Auf die Frage, wie diese EU-light in der Praxis aussehen soll, mussten die Sozialisten die Antwort bisher schuldig bleiben. Es gelingt der SP bis dato nicht, die Unzufriedenheit der Niederländer zu ihren Gunsten zu nutzen. Während die PVV laut Umfragen stetig Wähler gewinnt, wenden sich immer mehr von der SP ab. Verständlich: Ein unbestimmtes Gefühl in der Magengrube in konkrete Maßnahmen umzusetzen ist keine einfache Aufgabe. Da hat Wilders es mit seinem simplen Ruf nach einem Nexit besser, obwohl längst deutlich geworden ist, dass die »Brexiteers« keinen Plan hatten. Schuld für den möglichen Schaden des Brexits haben laut Wilders nämlich nicht die Brexit-Befürworter, sondern die anderen Parteien, die jahrelang den Willen des Volkes ignoriert haben.

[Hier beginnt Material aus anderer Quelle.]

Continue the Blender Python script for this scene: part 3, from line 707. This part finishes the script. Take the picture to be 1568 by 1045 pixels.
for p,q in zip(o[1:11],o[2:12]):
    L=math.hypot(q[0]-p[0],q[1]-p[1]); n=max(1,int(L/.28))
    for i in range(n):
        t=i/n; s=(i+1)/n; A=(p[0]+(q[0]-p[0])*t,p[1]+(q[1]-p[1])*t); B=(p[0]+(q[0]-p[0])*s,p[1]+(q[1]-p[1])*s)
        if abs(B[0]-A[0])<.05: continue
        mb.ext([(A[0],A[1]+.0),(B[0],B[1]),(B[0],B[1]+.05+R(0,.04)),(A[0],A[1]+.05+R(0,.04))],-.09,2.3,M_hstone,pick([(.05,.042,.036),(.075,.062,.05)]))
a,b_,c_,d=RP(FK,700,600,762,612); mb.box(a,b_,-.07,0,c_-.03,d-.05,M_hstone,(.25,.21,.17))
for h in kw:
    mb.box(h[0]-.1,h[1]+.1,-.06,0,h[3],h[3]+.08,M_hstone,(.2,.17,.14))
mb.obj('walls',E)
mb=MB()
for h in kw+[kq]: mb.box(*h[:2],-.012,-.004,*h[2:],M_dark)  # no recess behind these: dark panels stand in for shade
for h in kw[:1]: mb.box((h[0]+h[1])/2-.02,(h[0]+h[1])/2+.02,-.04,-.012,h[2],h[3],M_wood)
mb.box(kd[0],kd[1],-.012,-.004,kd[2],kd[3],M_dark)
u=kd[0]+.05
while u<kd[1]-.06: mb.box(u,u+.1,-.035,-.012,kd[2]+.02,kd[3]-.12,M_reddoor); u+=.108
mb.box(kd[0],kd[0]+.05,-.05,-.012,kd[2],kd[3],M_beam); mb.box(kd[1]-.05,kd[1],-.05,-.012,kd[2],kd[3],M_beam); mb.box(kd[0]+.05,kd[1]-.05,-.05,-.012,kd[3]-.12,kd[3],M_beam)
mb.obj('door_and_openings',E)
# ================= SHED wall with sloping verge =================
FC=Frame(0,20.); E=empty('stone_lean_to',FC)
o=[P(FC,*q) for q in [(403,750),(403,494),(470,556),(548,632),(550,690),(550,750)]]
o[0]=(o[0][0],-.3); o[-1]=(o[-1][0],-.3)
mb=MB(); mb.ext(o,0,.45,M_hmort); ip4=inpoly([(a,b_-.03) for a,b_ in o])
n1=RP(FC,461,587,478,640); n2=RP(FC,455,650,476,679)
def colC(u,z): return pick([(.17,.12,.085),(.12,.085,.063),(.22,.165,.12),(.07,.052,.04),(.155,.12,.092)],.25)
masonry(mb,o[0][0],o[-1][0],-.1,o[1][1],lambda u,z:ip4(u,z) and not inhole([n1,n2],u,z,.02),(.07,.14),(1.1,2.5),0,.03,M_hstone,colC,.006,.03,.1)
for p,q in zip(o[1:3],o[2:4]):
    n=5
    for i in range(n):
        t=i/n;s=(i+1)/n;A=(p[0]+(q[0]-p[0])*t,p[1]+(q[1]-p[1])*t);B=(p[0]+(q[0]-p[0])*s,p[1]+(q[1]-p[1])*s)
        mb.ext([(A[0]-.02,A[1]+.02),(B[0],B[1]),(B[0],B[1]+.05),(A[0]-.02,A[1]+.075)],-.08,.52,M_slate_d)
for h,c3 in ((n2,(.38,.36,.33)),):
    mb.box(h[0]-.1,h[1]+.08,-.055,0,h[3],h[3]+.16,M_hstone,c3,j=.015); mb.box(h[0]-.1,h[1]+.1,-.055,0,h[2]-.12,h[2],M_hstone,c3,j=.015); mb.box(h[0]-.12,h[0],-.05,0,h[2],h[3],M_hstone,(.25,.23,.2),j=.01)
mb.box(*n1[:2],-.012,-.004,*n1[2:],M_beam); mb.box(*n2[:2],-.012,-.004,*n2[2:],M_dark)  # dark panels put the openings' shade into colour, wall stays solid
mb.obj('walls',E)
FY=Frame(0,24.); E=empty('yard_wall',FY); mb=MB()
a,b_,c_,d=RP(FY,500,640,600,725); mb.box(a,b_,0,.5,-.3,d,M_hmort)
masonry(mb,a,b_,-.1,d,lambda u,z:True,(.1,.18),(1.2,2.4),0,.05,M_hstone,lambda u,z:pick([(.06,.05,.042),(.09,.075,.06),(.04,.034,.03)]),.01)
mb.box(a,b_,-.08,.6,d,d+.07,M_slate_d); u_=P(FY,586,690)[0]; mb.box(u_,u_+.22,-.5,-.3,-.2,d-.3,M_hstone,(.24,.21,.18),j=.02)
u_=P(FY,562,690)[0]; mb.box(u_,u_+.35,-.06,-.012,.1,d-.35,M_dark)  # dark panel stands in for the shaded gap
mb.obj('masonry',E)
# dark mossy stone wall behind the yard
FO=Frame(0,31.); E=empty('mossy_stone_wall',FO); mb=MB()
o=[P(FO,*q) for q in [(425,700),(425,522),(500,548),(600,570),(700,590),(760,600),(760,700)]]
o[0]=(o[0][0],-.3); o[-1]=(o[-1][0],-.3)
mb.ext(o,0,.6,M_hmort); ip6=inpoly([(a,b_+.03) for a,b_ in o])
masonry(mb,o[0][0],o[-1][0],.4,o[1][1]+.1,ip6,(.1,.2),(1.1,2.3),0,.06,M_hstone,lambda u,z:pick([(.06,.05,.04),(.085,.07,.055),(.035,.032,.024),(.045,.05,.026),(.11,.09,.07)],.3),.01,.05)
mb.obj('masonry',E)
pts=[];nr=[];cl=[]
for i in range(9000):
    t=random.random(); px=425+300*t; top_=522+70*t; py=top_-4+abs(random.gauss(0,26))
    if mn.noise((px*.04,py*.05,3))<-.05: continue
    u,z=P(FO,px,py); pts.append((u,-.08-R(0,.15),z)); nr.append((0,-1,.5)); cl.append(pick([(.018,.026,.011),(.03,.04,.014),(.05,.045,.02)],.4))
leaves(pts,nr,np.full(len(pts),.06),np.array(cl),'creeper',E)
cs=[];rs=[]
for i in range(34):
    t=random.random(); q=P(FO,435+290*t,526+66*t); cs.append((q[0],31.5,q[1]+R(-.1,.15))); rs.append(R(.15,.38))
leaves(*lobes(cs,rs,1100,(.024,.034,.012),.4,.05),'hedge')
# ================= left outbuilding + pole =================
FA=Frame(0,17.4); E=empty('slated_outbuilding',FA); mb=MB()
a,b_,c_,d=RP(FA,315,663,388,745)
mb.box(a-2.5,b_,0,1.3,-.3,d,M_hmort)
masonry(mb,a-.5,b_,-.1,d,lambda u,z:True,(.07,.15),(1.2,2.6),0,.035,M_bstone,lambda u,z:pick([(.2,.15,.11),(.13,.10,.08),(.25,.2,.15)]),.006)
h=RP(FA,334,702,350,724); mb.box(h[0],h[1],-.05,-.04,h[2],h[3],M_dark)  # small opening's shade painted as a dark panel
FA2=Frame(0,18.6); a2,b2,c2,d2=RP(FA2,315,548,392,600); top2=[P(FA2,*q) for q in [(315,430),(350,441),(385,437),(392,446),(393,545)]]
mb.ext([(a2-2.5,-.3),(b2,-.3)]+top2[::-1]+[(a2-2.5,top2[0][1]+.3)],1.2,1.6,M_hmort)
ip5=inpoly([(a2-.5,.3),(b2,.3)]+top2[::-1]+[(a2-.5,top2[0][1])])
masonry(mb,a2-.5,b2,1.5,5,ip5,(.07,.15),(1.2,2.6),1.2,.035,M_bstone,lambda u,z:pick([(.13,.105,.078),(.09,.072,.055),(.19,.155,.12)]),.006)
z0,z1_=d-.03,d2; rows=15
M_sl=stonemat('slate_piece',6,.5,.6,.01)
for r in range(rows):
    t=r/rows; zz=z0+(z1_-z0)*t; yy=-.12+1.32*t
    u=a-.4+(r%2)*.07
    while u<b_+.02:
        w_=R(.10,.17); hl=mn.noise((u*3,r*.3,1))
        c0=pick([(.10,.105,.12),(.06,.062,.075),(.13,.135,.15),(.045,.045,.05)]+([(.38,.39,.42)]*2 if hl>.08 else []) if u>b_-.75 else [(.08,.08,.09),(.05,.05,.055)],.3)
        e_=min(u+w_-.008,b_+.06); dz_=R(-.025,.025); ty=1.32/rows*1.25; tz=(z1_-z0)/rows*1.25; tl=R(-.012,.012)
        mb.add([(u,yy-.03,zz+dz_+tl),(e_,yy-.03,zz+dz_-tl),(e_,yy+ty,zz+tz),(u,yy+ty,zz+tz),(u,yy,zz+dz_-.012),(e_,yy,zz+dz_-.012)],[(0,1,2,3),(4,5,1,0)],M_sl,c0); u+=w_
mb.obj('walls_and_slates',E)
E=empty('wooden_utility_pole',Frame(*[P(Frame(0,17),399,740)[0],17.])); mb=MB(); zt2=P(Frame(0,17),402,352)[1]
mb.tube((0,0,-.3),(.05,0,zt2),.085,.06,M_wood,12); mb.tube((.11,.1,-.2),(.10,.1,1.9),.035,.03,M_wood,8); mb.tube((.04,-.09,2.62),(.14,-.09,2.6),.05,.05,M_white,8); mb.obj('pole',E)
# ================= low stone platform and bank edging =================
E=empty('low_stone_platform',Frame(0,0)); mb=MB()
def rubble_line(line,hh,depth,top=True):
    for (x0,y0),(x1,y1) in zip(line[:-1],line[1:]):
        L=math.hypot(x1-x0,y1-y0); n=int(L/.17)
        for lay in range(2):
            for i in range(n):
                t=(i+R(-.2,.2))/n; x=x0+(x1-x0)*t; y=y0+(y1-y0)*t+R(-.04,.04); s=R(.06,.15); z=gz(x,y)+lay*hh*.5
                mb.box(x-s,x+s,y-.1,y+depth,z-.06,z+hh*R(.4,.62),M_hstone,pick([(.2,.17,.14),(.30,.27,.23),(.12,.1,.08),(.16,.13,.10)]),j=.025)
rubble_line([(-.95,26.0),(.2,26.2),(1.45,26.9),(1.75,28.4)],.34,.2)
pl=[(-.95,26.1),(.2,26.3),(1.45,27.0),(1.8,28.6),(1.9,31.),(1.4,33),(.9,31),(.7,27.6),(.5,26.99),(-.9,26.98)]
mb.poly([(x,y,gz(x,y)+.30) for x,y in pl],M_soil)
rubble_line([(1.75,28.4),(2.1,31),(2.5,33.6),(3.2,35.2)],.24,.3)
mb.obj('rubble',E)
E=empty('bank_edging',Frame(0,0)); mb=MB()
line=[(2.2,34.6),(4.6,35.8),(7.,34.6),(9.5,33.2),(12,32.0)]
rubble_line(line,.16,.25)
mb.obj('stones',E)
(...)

Ein Vorwurf, den sich auch die niederländischen Regierungsparteien anhören müssen. Dass Premier Mark Rutte von der rechtsliberalen Volkspartei für Freiheit und Demokratie jetzt zugeben musste, dass das klare »Nein« der Niederländer im Ukraine-Referendum olgenlos blieb, ist in diesem Lichte umso peinlicher.

Fest steht, dass die Regierungsparteien es nach dem Brexit bei den Parlamentswahlen im März nicht einfacher haben werden. Wenn es der SP gelingt, ihre Pläne zu konkretisieren und den Wählern eine überzeugende Alternative zu bieten, dürfte nebst den Rechtpopulisten auch die SP vom Brexit profitieren. Die Tageszeitung »de Volkskrant« formulierte es in einem Kommentar so: Dann haben die Briten der PVV und der SP für nächstes Jahr schon mal ein fantastisches Wahlgeschenk besorgt.